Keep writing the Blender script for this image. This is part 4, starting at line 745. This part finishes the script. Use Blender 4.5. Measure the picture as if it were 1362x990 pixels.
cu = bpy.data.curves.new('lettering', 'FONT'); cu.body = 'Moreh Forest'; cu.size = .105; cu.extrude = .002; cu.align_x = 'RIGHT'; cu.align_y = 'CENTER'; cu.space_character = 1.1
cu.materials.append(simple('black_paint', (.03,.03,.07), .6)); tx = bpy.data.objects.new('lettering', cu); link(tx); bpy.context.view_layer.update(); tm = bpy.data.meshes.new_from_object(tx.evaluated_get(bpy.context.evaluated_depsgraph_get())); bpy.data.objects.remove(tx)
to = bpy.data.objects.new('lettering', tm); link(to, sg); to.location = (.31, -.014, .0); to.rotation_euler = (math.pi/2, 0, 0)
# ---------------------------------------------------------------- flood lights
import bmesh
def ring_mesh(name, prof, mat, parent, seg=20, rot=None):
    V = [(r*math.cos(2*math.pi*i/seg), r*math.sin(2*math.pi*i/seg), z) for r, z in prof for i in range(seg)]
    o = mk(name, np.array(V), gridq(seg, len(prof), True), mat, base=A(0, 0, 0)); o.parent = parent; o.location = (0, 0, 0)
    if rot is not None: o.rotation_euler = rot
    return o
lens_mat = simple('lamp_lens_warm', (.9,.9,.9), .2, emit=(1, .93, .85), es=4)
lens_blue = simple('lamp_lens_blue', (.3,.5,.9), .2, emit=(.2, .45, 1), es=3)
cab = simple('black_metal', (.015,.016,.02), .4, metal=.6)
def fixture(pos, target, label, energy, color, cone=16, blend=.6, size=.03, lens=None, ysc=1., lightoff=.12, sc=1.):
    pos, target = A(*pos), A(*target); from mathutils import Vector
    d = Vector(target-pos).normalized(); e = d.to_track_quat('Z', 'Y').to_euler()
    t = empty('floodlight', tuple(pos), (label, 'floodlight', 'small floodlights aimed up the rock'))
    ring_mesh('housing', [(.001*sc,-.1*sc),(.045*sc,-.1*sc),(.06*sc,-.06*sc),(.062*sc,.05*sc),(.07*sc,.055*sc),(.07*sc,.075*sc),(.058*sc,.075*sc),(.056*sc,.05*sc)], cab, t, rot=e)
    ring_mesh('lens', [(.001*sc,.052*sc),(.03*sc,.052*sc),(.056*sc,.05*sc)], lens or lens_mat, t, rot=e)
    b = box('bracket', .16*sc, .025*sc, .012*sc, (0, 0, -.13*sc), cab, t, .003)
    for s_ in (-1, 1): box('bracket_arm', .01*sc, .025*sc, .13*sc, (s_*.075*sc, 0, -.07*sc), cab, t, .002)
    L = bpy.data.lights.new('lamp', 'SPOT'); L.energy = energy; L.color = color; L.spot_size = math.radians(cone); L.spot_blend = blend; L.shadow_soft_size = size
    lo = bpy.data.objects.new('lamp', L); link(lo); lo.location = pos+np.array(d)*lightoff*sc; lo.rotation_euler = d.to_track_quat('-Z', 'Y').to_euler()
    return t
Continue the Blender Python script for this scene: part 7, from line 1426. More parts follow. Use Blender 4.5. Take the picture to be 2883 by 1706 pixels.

----------

| EXERCISE |
In the entries above, count each line holding "Blender" and report the total and nothing more.

| WRITTEN RESPONSE |
2